A crumbling bridge over active railroad tracks on Route 11 in Jefferson County, New York is getting replaced, with the federal government picking up the entire $3 million construction tab.
The bridge in the Town of Ellisburg, a rural stretch between Watertown and the Tug Hill Plateau, carries highway traffic over CSX Transportation's freight rail line. Replacing a structure like this, which must meet both highway and railroad safety standards, is among the more complex and expensive bridge jobs a small rural county can face. Jefferson County, home to about 116,000 residents and anchored economically by Fort Drum, dairy farming, and forestry, has limited capacity to fund major infrastructure on its own.
The National Highway Freight Program grant, posted April 15, funds replacement of the bridge's superstructure, the deck, beams, and structural elements above the support piers, which have deteriorated to the point of requiring full replacement rather than repair.
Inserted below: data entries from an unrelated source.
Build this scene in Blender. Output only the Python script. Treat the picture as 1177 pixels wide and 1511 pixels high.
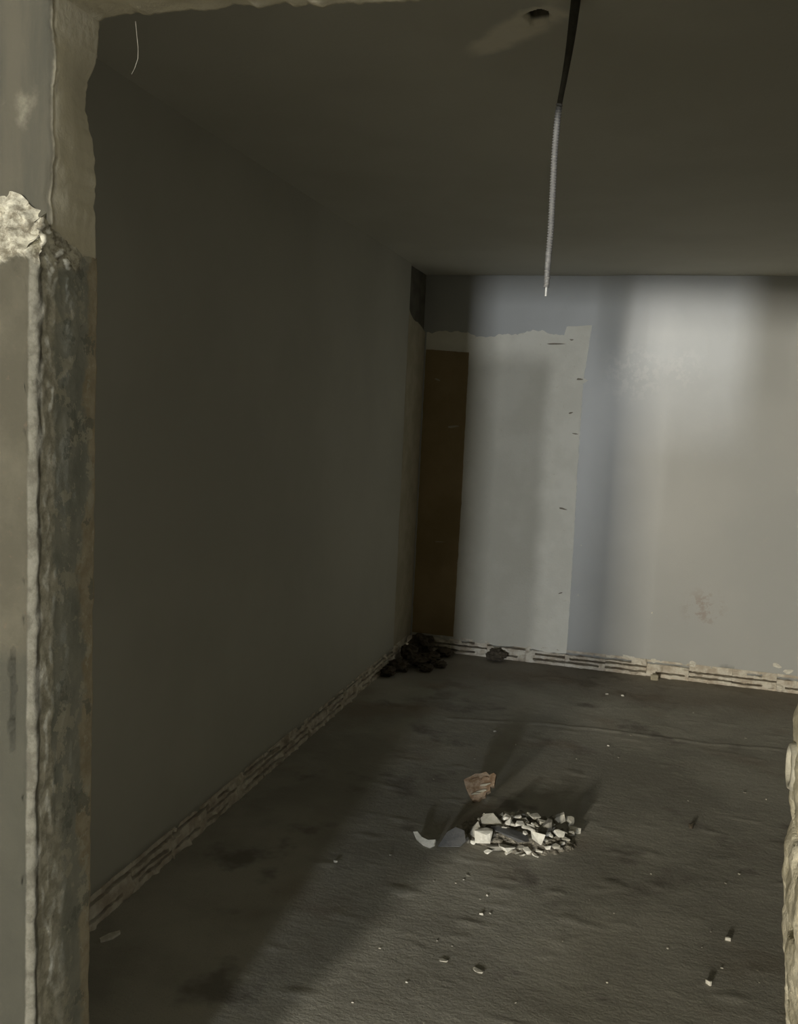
import bpy, bmesh, math, random
from mathutils import Vector, Matrix, noise

random.seed(7)
for o in list(bpy.data.objects): bpy.data.objects.remove(o)
SC = bpy.context.scene
COL = SC.collection

# ------------------------------------------------------------------ camera
F_PX, YAW, PITCH, ROLL = 1359.12, -0.27227, -0.10619, 0.047505
CAM = Vector((0, 0, 1.62))
fw = Vector((math.sin(YAW)*math.cos(PITCH), math.cos(YAW)*math.cos(PITCH), math.sin(PITCH)))
r0 = Vector((math.cos(YAW), -math.sin(YAW), 0)); u0 = r0.cross(fw)
rt = math.cos(ROLL)*r0 + math.sin(ROLL)*u0
up = -math.sin(ROLL)*r0 + math.cos(ROLL)*u0
cd = bpy.data.cameras.new('camera'); cam = bpy.data.objects.new('camera', cd); COL.objects.link(cam)
cd.sensor_fit = 'VERTICAL'; cd.sensor_height = 24.0; cd.lens = F_PX/1511*24.0; cd.clip_start = 0.02
M = Matrix((rt, up, -fw)).transposed().to_4x4(); M.translation = CAM
cam.matrix_world = M
SC.camera = cam

# ------------------------------------------------------------------ world, lights, exposure
SC.view_settings.view_transform = 'Standard'; SC.view_settings.look = 'None'
SC.view_settings.gamma = 1.0; SC.view_settings.use_curve_mapping = False
SC.view_settings.exposure = 0.0
wd = bpy.data.worlds.new('world'); SC.world = wd; wd.use_nodes = True
wd.node_tree.nodes['Background'].inputs[0].default_value = (1.0, 0.95, 0.82, 1)
wd.node_tree.nodes['Background'].inputs[1].default_value = 0.40

def light(name, kind, loc, energy, col, **kw):
    d = bpy.data.lights.new(name, kind); d.energy = energy; d.color = col
    for k, v in kw.items(): setattr(d, k, v)
    o = bpy.data.objects.new(name, d); COL.objects.link(o); o.location = loc
    return o
# daylight from a window at the far end of the corridor behind the camera
win = light('corridor_window_light', 'AREA', (-0.50, -13.0, 1.62), 850, (0.94, 0.975, 1.0), shape='RECTANGLE', size=0.7, size_y=0.9)
win.rotation_euler = (math.radians(90), 0, 0)
# wide lamp on the end wall under the ceiling of the room the camera stands in
lamp = light('ceiling_lamp_light', 'AREA', (-3.40, -12.0, 2.08), 1500, (1.0, 0.935, 0.80), shape='RECTANGLE', size=0.85, size_y=0.9)
lamp.rotation_euler = (math.radians(90), 0, math.radians(-10))

# ------------------------------------------------------------------ node helpers
class NT:
    def __init__(s, name):
        s.m = bpy.data.materials.new(name); s.m.use_nodes = True
        s.t = s.m.node_tree; s.b = s.t.nodes['Principled BSDF']
        s.pos = s.n('ShaderNodeNewGeometry').outputs['Position']
        s.sep = s.n('ShaderNodeSeparateXYZ'); s.t.links.new(s.pos, s.sep.inputs[0])
        s.X, s.Y, s.Z = s.sep.outputs
        s.obj = s.n('ShaderNodeTexCoord').outputs['Object']
    def n(s, t): return s.t.nodes.new(t)
    def put(s, sock, v):
        if hasattr(v, 'is_output'): s.t.links.new(v, sock)
        elif isinstance(v, (tuple, list)) and len(v) == 3 and sock.type == 'RGBA': sock.default_value = (*v, 1)
        else: sock.default_value = v
    def math(s, op, a, b=0.0, clamp=False):
        m = s.n('ShaderNodeMath'); m.operation = op; m.use_clamp = clamp
        s.put(m.inputs[0], a); s.put(m.inputs[1], b); return m.outputs[0]
    def noise(s, scale, detail=4, rough=0.55, stretch=None, obj=False, off=0.0):
        v = s.obj if obj else s.pos
        mp = s.n('ShaderNodeMapping'); s.t.links.new(v, mp.inputs[0])
        if stretch: mp.inputs['Scale'].default_value = stretch
        mp.inputs['Location'].default_value = (off, off*1.7, off*0.6)
        t = s.n('ShaderNodeTexNoise'); s.t.links.new(mp.outputs[0], t.inputs['Vector'])
        t.inputs['Scale'].default_value = scale; t.inputs['Detail'].default_value = detail
        t.inputs['Roughness'].default_value = rough
        return t.outputs[0]
    def ramp(s, v, lo, hi):
        m = s.n('ShaderNodeMapRange'); m.interpolation_type = 'SMOOTHSTEP'
        s.put(m.inputs[0], v); m.inputs[1].default_value = lo; m.inputs[2].default_value = hi
        return m.outputs[0]
    def mix(s, f, a, b):
        m = s.n('ShaderNodeMix'); m.data_type = 'RGBA'
        s.put(m.inputs[0], f); s.put(m.inputs[6], a); s.put(m.inputs[7], b); return m.outputs[2]
    def wob(s, v, amp, scale, off=0.0):           # coordinate + noise wobble
        return s.math('ADD', v, s.math('MULTIPLY', s.math('SUBTRACT', s.noise(scale, 5, 0.6, off=off), 0.5), amp))
    def bump(s, h, dist, strength=1.0, nrm=None):
        b = s.n('ShaderNodeBump'); b.inputs['Strength'].default_value = strength; b.inputs['Distance'].default_value = dist
        s.t.links.new(h, b.inputs['Height'])
        if nrm is not None: s.t.links.new(nrm, b.inputs['Normal'])
        return b.outputs[0]
    def done(s, col, rough=0.85, nrm=None, spec=0.3, metal=0.0):
        s.put(s.b.inputs['Base Color'], col); s.put(s.b.inputs['Roughness'], rough)
        s.b.inputs['Specular IOR Level'].default_value = spec; s.b.inputs['Metallic'].default_value = metal
        if nrm is not None: s.t.links.new(nrm, s.b.inputs['Normal'])
        return s.m

def mottled(name, a, b, scale, rough=0.9, bscale=60, bdist=0.002, spec=0.2, obj=False):
    t = NT(name); c = t.mix(t.ramp(t.noise(scale, 5, 0.6, obj=obj), 0.35, 0.65), a, b)
    return t.done(c, rough, t.bump(t.noise(bscale, 5, 0.65, obj=obj), bdist), spec)

# ------------------------------------------------------------------ materials
def m_floor():
    t = NT('cement_floor')
    base = t.mix(t.ramp(t.noise(1.3, 5, 0.6), 0.38, 0.64), (0.335, 0.322, 0.276), (0.465, 0.45, 0.39))
    base = t.mix(t.ramp(t.noise(3.1, 4, 0.6, off=3), 0.56, 0.70), base, (0.24, 0.224, 0.195))
    base = t.mix(t.math('MULTIPLY', t.ramp(t.noise(2.0, 3, 0.5, off=8), 0.55, 0.72), 0.5), base, (0.28, 0.225, 0.165))
    base = t.mix(t.math('MULTIPLY', t.ramp(t.noise(34, 4, 0.7, stretch=(1, 2.2, 1), off=5), 0.60, 0.78), 0.45), base, (0.42, 0.395, 0.335))
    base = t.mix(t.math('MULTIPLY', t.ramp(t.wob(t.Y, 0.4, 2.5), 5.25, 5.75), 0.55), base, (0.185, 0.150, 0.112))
    base = t.mix(t.math('MULTIPLY', t.ramp(t.noise(220, 2, 0.6), 0.5, 0.75), 0.3), base, (0.17, 0.155, 0.13))
    n = t.bump(t.noise(26, 6, 0.62, stretch=(1, 1.7, 1)), 0.0028, 0.9)
    n = t.bump(t.noise(95, 5, 0.7), 0.0022, 0.8, n)
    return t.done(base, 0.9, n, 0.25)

def m_back():
    t = NT('grey_blue_wall_paint')
    c = t.mix(t.ramp(t.noise(1.1, 3, 0.5), 0.35, 0.7), (0.425, 0.434, 0.424), (0.465, 0.470, 0.454))
    c = t.mix(t.math('MULTIPLY', t.ramp(t.noise(7, 5, 0.7, off=2), 0.62, 0.75), 0.25), c, (0.52, 0.50, 0.45))
    # scuffed smear and a brownish stain
    def blob(x, z, r, amp, col, c, sc=22):
        dx = t.math('SUBTRACT', t.X, x); dz = t.math('SUBTRACT', t.Z, z)
        d = t.math('SQRT', t.math('ADD', t.math('MULTIPLY', dx, dx), t.math('MULTIPLY', dz, dz)))
        m = t.math('MULTIPLY', t.math('SUBTRACT', 1.0, t.ramp(d, r*0.2, r)), t.ramp(t.noise(sc, 5, 0.7, off=x), 0.47, 0.58))
        return t.mix(t.math('MULTIPLY', m, amp), c, col)
    c = blob(-0.20, 1.95, 0.26, 0.25, (0.68, 0.67, 0.62), c)
    c = blob(0.34, 0.48, 0.17, 0.45, (0.30, 0.20, 0.15), c, 14)
    c = blob(0.10, 1.98, 0.18, 0.18, (0.66, 0.65, 0.60), c)
    n = t.bump(t.noise(5, 4, 0.5), 0.006, 0.35); n = t.bump(t.noise(240, 2, 0.5), 0.0006, 0.5, n)
    return t.done(c, 0.36, n, 0.38)

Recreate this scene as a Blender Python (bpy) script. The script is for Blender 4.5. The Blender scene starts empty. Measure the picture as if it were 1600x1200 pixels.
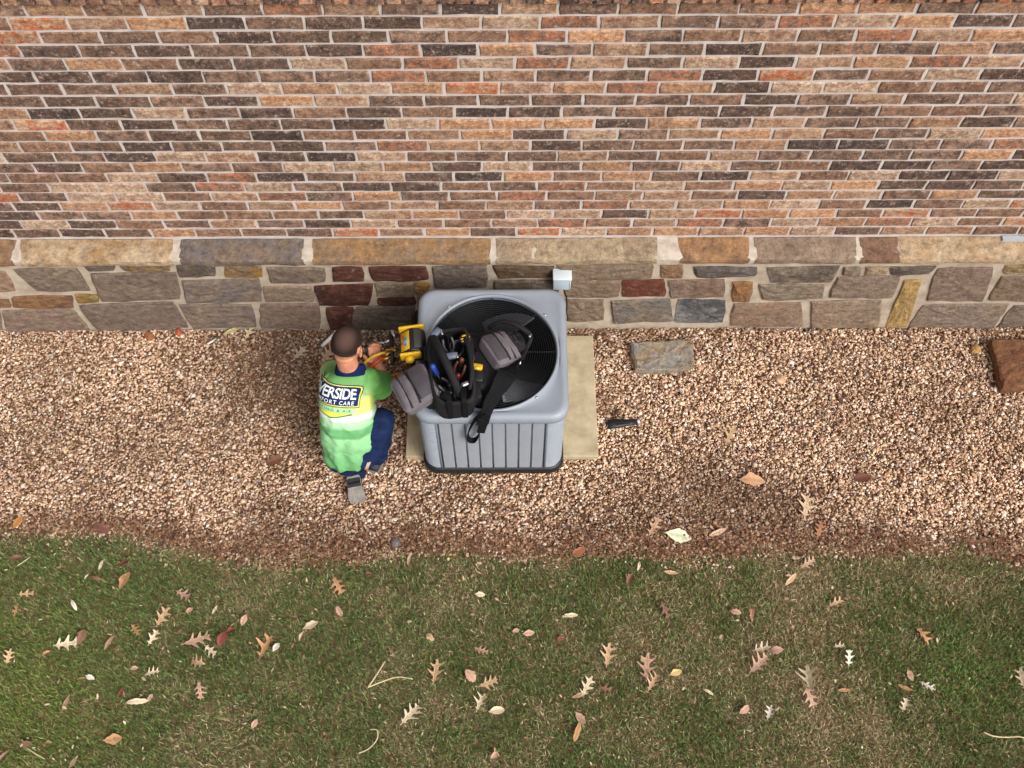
import bpy, bmesh, math, random
import numpy as np
from mathutils import Vector, Matrix, Euler
from mathutils.bvhtree import BVHTree

# ------------------------------------------------------------------ camera, sky, sun, exposure
SC = bpy.context.scene
COL = SC.collection
R = math.radians
TH, FPX, HC = R(28.5), 1663.0, 5.65          # tilt from straight down, focal length in photo pixels, camera height
ROLL = R(-0.18)

cam_d = bpy.data.cameras.new('camera')
cam_d.sensor_width = 36.0
cam_d.lens = 36.0 * FPX / 1600.0
cam_d.clip_start, cam_d.clip_end = 0.1, 500.0
cam = bpy.data.objects.new('camera', cam_d)
COL.objects.link(cam)
cam.location = (0, 0, HC)
cam.rotation_euler = (Matrix.Rotation(TH, 3, 'X') @ Matrix.Rotation(ROLL, 3, 'Z')).to_euler()
SC.camera = cam

SUN_EL, SUN_AZ = R(43), R(138)               # azimuth clockwise from +Y (the wall side)
world = bpy.data.worlds.new('World')
SC.world = world
world.use_nodes = True
wn, wl = world.node_tree.nodes, world.node_tree.links
wn.clear()
sky = wn.new('ShaderNodeTexSky')
sky.sky_type = 'NISHITA'
sky.sun_disc = False
sky.sun_elevation = SUN_EL
sky.sun_rotation = SUN_AZ
sky.air_density, sky.dust_density, sky.ozone_density = 1.0, 6.0, 1.0
hs = wn.new('ShaderNodeHueSaturation')
hs.inputs['Saturation'].default_value = 0.22   # thin overcast: the sky is nearly white
bg = wn.new('ShaderNodeBackground')
bg.inputs['Strength'].default_value = 0.142
wo = wn.new('ShaderNodeOutputWorld')
wl.new(sky.outputs[0], hs.inputs['Color'])
wl.new(hs.outputs[0], bg.inputs[0])
wl.new(bg.outputs[0], wo.inputs[0])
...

New York is covering its usual 20% cost share through toll credits, a mechanism that lets the state count toll revenues collected elsewhere on its highway system as a paper match rather than contributing actual dollars. The state has accumulated substantial credits through the Thruway and other tolled facilities, a financial tool that fiscal watchdogs have periodically criticized for allowing states to sidestep real spending commitments, but one that has become essential for programming projects in cash-strapped regions.
The broader context is significant. The American Society of Civil Engineers has flagged more than 46,000 U.S. bridges as structurally deficient, and New York, with more than 17,400 highway bridges, carries one of the country's heaviest loads of aging infrastructure. Many of those structures were built in the mid-20th century and are now reaching or exceeding their design lives.
Route 11 is a north-south corridor that predates the interstate system and still handles freight and local movement that I-81, running roughly parallel, doesn't fully serve. For Fort Drum, one of the Army's most active installations, regional roads like Route 11 are part of the logistics network that keeps the post functioning. Disruptions to the corridor force detours through rural areas with few alternatives.
New York State DOT is managing the project. A construction timeline has not been publicly announced.